The Golden Age Revisited: Arnold Houbraken and His Great Theatre of Netherlandish Painters and Paintresses
HENDRIK J. Horn with the assistance of David de Witt
2001. 4to., 2 vols. (24 x 17 cm). xxii, 985 pages, with 185 illustrations (2 in colour). Cloth bound
ISBN 90 70288 66 4
Arnold Houbraken (Dordrecht 1660-1719 Amsterdam) was an accomplished painter, mezzotinter, etcher, inventor for the book trade, emblematist, Biblical scholar, moralist, and biographer, as well as a tireless breadwinner for his wife Sara and their nine children. He is best known for his three-volume Groote Schouburgh der Nederlantsche Konstschilders en Schilderessen, which features the lives of hundreds of Flemish and Dutch artists of the seventeenth century along with several interspersed theoretical digressions. Houbraken commenced his Great Theatre in 1715 and published its first two volumes in 1718 and 1719. He died in the latter year while still writing the third tome, which his widow brought out two years later.

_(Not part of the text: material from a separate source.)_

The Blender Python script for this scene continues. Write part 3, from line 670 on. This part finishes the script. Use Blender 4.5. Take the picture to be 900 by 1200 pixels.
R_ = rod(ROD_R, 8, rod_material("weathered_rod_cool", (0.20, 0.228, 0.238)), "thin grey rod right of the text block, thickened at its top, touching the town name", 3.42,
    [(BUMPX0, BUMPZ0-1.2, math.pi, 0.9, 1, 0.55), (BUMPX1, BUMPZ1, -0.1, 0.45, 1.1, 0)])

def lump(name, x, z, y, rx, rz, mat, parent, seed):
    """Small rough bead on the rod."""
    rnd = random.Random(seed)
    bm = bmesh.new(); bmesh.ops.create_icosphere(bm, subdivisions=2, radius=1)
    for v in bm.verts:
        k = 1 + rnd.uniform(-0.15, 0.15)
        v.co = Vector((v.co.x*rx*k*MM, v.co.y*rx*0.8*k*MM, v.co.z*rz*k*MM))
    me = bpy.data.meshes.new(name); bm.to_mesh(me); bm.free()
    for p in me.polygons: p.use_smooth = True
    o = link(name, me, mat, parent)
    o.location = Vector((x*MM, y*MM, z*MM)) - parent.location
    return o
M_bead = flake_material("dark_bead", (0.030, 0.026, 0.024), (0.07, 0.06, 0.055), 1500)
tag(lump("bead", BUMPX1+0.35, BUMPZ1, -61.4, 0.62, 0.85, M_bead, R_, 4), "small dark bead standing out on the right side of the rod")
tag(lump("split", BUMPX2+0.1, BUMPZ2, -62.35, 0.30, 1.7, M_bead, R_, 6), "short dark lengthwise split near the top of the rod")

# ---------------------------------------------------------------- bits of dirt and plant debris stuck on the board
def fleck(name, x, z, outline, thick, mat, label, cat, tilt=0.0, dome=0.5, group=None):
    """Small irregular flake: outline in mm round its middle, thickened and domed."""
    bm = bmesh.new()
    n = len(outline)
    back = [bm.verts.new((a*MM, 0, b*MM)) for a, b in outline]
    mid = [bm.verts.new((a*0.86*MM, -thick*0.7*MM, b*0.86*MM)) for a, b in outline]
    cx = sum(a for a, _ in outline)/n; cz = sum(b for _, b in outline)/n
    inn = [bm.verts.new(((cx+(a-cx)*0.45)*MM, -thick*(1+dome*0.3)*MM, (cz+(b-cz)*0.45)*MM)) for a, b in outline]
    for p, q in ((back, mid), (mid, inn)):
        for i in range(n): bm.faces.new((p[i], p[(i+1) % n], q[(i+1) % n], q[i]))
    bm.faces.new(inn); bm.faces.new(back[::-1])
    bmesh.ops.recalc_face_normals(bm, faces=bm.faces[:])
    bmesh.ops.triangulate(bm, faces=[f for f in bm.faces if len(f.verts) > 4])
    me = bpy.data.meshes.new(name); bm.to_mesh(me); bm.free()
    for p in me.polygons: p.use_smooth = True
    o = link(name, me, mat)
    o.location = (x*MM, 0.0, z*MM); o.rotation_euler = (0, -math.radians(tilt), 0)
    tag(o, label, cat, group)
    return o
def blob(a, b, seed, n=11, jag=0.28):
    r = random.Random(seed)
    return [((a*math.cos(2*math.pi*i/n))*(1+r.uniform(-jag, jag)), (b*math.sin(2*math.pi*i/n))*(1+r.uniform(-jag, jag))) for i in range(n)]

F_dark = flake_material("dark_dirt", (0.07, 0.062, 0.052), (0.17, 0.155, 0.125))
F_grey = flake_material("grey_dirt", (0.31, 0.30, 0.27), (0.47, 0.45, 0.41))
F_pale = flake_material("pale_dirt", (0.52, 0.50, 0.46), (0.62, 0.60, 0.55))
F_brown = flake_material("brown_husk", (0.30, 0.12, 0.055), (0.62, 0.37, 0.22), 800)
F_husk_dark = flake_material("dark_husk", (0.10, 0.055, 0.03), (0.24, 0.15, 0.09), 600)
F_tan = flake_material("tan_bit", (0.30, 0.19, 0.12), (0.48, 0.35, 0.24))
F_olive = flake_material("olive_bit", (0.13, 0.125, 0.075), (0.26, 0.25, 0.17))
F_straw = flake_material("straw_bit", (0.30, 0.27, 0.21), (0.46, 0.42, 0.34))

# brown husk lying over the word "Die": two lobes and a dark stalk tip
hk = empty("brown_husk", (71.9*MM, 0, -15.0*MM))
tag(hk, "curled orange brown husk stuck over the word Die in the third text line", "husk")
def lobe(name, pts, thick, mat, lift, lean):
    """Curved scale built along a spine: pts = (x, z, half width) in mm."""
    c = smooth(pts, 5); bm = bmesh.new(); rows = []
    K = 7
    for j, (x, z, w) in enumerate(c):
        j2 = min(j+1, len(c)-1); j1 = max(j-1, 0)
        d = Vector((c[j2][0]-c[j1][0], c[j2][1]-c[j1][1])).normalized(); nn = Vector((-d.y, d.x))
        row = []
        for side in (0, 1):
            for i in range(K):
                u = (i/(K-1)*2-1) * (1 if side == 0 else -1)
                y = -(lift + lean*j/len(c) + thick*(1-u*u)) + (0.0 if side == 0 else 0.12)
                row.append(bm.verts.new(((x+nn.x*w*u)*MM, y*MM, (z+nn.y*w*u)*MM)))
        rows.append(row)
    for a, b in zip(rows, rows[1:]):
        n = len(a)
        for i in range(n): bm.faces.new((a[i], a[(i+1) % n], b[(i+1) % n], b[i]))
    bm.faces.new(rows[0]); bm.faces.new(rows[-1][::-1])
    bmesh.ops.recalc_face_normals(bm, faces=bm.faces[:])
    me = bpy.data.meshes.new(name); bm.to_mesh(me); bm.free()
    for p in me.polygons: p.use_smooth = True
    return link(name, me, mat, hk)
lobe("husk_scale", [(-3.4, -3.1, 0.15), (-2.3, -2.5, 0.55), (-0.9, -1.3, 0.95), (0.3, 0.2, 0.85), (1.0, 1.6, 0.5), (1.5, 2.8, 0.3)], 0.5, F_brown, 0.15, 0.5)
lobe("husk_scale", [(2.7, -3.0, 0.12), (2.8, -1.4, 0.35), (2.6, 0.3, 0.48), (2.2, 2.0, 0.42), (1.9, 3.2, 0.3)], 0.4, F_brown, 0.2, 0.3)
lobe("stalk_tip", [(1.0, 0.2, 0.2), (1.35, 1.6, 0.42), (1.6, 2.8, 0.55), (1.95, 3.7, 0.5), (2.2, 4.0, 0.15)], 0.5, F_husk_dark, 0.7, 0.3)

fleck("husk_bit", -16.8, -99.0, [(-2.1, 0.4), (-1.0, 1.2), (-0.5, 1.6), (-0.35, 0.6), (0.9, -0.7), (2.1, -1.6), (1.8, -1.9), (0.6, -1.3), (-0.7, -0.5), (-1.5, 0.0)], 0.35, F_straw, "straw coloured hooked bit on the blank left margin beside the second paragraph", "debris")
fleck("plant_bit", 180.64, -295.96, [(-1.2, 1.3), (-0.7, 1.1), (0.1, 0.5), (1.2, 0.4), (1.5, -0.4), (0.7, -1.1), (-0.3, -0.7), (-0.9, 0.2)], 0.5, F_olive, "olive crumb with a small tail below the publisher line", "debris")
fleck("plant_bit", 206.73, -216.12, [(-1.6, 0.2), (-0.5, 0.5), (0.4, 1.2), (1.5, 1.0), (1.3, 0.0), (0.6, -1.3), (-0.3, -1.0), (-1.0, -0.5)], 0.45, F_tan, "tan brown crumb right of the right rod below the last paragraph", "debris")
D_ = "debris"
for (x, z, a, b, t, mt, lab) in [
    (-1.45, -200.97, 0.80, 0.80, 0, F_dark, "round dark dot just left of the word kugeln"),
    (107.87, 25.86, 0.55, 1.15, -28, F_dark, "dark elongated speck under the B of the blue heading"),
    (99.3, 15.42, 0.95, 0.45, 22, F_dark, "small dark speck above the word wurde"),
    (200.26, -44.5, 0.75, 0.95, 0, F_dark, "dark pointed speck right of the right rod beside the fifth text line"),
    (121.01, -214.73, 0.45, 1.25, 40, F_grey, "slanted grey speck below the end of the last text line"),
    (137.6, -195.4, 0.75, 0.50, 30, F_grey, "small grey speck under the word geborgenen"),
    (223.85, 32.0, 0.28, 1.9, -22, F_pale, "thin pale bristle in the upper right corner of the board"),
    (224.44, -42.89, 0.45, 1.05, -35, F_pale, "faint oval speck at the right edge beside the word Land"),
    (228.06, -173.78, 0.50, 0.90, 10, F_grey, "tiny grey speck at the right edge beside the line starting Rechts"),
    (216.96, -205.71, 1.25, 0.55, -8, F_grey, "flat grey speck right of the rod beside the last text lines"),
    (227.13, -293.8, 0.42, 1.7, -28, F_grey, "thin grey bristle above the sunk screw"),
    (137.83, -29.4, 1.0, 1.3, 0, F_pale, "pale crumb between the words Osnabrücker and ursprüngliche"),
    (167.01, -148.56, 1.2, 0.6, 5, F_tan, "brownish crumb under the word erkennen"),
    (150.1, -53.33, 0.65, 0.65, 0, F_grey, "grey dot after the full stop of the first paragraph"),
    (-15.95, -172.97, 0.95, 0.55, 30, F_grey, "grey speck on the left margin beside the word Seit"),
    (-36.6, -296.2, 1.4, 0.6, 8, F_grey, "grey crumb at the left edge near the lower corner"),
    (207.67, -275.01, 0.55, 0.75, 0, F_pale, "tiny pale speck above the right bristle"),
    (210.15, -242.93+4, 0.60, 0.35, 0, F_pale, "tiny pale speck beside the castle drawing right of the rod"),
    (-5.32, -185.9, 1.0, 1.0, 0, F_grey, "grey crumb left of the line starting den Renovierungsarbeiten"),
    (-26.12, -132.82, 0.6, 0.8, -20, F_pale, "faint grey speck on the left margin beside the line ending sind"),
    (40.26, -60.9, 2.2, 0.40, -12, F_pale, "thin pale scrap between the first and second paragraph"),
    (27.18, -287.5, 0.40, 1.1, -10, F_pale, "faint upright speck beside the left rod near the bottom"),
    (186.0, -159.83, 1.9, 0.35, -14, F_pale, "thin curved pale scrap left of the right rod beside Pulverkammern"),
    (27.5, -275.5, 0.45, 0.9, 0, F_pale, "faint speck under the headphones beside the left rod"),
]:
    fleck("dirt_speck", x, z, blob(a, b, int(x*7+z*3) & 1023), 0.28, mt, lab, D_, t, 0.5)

Many art historians have mined The Great Theatre for Houbraken's biographical information, which is generally considered to be uneven but indispensable. Relatively few scholars have examined Houbraken's theory, which has met with little sympathy in the twentieth century. No one, however, has studied his theological publications and philosophical convictions, which are essential to a full understanding of both his biography and theory. Houbraken was a deistic Stoic who, in the summer of 1713, fled to England for nine months to avoid public censure by the Church Council of Amsterdam. His Great Theatre may be understood as his final, heroic attempt to advance, in a seemingly innocuous format, the central conviction of his life: that a gift for art is the best possible consolation for living in a world tyrannized by fortune and bereft of a caring God. Houbraken's art theory is intimately related to this philosophy. He was a deistic classicist who believed that the most fortunate artist is the one who can best discern and convey the ultimately impenetrable design of the remote prime mover. Every aspect of Houbraken's style, organization, biographical method, thought,values, and taste can be shown to have a reasoned connection to his unusual intellectual orientation.
The Golden Age Revisited examines Houbraken's life, art, and theology before proceeding to the historiography, anecdotes, social and professional thought, art theory, art history, proto-feminism, and overall achievement of his Great Theatre. Hundreds of passages in English translation demonstrate Houbraken's great strengths as a thinker, storyteller, and human being. The book concludes with the reception of his magnum opus in modern scholarship, especially in that of the last two decades. One outcome of the closing chapters is to make Houbraken's Enlightenment thought look very strong in comparison.